* Supplied material:
━━━
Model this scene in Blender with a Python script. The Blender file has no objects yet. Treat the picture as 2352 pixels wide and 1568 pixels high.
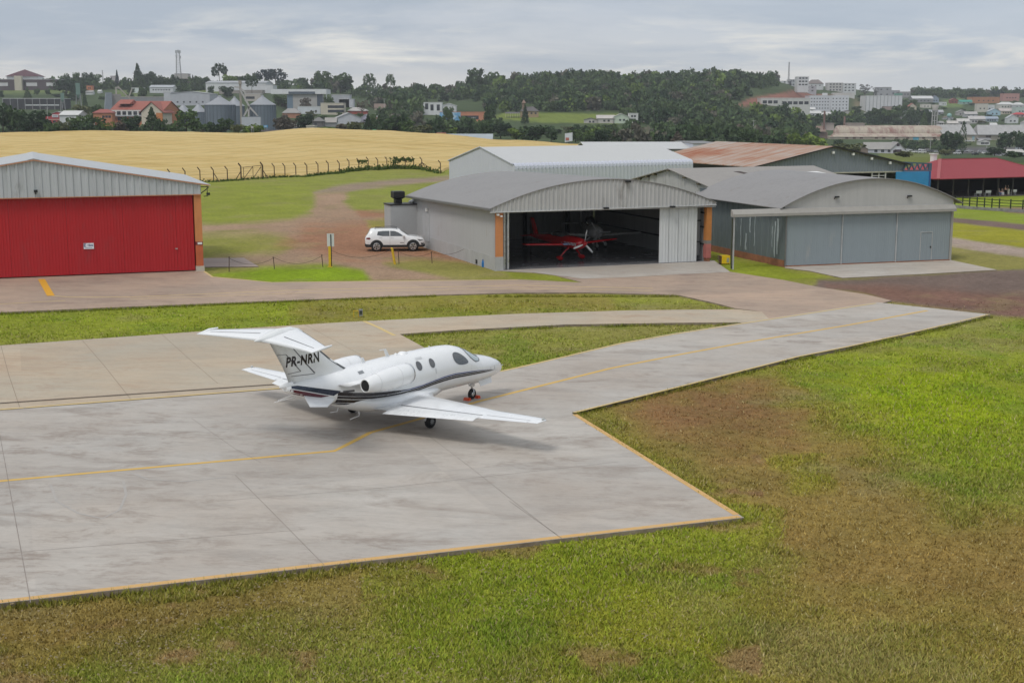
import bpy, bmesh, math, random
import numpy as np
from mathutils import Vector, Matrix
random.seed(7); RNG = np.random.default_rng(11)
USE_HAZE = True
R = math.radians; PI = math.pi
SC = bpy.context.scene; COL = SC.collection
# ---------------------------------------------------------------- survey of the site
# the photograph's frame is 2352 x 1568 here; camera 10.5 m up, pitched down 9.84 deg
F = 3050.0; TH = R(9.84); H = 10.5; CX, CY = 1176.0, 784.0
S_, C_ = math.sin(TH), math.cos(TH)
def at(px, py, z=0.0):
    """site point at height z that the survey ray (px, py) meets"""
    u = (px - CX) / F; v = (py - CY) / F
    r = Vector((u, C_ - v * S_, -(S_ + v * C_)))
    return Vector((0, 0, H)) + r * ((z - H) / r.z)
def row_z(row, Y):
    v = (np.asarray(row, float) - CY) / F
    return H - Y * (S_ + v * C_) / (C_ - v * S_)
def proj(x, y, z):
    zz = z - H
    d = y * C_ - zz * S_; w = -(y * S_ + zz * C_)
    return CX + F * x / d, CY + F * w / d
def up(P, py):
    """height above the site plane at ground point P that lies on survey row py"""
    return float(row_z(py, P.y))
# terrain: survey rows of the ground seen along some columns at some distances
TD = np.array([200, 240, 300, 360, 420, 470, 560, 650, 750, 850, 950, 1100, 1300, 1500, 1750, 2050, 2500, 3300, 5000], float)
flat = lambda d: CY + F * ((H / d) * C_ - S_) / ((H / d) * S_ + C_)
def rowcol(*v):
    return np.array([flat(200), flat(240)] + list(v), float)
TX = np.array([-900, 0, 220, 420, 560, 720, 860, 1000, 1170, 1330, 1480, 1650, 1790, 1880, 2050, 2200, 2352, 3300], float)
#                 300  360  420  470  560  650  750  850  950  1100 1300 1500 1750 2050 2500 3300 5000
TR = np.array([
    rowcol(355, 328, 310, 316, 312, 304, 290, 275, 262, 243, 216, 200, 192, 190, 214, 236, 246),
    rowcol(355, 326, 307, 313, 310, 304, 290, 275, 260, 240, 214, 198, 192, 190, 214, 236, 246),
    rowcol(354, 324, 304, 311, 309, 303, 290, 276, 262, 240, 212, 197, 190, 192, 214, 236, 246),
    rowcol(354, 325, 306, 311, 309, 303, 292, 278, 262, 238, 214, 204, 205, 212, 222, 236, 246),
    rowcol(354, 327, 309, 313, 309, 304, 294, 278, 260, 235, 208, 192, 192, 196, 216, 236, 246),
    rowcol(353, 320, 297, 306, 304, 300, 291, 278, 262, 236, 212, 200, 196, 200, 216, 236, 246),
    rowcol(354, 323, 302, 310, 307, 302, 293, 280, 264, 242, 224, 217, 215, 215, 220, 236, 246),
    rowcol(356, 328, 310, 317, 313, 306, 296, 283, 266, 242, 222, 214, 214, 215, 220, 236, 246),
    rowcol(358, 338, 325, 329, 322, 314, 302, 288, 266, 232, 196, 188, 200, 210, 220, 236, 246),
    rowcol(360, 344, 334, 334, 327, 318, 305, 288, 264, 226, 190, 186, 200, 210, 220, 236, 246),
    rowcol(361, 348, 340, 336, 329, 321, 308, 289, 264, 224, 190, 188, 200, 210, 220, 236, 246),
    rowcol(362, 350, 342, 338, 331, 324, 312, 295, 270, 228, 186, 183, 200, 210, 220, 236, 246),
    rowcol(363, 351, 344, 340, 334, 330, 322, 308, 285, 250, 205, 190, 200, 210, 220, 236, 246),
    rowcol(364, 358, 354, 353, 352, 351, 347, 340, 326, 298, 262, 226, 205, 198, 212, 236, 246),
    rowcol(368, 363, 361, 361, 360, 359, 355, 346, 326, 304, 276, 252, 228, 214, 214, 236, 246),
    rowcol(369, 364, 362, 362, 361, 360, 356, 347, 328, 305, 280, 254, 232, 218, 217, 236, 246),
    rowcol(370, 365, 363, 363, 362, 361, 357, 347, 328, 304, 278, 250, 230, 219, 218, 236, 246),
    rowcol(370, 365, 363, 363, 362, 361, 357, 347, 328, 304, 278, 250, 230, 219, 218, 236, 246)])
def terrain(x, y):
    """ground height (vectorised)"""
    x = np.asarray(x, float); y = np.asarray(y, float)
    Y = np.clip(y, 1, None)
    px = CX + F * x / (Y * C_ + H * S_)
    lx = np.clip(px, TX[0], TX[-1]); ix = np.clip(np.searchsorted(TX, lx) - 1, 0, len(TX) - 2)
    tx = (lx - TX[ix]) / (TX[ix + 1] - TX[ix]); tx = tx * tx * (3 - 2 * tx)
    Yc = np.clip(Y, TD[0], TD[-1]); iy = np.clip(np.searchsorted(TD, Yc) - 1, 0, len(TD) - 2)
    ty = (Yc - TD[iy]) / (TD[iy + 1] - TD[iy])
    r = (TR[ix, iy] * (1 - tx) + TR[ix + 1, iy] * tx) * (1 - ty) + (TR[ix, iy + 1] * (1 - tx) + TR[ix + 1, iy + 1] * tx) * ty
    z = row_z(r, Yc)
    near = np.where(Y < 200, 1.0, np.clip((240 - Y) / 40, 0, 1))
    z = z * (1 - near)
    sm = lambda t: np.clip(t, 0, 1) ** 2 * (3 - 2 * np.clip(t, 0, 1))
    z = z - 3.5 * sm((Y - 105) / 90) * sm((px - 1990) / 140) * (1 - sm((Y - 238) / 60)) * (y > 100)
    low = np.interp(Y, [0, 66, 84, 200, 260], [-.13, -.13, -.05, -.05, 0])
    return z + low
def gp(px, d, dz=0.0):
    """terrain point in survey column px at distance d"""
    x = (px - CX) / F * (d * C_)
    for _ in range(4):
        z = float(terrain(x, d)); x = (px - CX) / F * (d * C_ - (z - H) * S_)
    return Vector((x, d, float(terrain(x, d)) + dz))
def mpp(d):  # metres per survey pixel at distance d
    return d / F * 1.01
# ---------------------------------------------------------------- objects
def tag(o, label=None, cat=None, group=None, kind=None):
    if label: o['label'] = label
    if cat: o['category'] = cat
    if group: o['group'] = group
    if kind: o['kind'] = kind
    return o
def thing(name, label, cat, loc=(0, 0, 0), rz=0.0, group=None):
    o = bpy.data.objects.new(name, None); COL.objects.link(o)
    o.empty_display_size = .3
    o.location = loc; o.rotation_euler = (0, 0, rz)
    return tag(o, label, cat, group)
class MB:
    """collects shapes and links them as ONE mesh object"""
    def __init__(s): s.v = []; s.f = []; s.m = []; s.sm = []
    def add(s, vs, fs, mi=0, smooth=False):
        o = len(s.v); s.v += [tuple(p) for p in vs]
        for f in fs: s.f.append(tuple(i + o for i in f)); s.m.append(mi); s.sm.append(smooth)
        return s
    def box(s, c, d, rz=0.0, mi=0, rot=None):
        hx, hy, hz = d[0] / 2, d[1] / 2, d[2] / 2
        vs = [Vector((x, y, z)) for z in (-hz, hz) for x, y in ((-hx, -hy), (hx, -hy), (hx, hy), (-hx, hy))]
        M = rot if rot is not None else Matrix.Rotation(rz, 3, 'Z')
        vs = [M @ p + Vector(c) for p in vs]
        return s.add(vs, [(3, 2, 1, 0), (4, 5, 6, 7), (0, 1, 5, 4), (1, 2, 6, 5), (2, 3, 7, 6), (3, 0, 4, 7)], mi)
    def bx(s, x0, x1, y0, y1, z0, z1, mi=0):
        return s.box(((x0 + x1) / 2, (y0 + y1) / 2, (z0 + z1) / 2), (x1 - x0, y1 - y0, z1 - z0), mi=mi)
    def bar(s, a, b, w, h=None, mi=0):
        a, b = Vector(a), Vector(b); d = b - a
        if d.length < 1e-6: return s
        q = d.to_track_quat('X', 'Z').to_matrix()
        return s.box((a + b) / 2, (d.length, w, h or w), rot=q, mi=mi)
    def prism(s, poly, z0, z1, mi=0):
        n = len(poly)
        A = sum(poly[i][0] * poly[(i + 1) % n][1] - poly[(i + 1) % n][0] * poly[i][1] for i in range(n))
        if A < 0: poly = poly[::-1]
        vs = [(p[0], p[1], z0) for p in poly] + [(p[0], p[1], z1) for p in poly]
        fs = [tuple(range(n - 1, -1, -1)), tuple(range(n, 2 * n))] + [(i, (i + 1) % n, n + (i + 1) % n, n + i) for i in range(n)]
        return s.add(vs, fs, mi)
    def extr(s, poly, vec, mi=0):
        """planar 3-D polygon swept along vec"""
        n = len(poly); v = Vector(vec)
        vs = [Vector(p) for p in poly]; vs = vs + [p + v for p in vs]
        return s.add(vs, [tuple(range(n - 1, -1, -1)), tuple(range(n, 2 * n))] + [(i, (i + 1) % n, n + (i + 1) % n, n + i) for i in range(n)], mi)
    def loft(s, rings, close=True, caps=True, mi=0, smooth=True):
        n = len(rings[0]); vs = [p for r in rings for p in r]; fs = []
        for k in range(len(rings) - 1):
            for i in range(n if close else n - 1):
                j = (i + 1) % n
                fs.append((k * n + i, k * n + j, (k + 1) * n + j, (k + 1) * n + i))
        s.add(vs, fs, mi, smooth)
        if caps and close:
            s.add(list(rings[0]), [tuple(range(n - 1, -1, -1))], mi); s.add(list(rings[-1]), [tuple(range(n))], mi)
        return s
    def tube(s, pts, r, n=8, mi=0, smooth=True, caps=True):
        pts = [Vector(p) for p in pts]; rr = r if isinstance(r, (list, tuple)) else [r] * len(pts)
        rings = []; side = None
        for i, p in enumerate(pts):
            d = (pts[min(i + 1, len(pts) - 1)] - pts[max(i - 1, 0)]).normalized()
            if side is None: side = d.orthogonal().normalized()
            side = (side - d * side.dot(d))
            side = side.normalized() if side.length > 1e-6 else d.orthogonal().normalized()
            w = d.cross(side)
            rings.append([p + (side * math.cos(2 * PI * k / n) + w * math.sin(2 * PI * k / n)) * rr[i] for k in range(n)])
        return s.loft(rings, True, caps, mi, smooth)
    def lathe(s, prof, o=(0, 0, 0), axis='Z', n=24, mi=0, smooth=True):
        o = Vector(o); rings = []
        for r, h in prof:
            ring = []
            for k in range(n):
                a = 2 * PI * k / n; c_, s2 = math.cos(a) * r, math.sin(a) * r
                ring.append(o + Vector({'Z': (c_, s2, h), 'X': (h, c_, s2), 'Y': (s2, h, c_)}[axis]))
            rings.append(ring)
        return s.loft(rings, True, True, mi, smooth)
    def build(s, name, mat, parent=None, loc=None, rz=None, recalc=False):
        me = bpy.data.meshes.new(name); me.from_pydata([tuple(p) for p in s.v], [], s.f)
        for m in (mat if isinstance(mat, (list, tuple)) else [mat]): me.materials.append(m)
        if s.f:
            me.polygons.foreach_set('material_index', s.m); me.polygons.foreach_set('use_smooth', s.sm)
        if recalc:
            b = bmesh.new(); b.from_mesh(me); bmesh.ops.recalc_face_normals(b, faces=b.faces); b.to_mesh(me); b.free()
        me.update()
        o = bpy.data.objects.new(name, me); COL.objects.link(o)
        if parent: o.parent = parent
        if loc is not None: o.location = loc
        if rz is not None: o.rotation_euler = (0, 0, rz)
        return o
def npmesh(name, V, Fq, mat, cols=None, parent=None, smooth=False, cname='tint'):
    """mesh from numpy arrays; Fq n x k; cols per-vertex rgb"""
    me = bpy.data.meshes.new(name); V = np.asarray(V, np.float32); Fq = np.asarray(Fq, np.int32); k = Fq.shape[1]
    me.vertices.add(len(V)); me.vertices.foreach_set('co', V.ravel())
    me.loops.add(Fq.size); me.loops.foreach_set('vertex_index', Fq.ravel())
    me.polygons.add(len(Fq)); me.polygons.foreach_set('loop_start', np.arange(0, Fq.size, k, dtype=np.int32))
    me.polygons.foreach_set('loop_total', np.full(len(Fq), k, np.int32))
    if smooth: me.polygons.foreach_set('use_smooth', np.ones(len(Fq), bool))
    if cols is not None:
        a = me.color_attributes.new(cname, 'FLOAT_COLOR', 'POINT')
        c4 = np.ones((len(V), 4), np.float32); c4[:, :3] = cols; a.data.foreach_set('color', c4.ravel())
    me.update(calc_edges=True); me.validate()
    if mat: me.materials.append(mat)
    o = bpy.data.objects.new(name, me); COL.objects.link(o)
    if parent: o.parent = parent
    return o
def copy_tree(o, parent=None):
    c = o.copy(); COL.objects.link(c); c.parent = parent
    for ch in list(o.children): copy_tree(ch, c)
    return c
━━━
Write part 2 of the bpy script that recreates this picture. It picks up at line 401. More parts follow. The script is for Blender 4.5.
━━━
* Problem details:
Go through the material and copy out every line with "that" in it.

* Answer to the exercise:
    """site point at height z that the survey ray (px, py) meets"""
    """height above the site plane at ground point P that lies on survey row py"""
Write part 2 of the bpy script that recreates this picture. It picks up at line 401. More parts follow. The script is for Blender 4.5.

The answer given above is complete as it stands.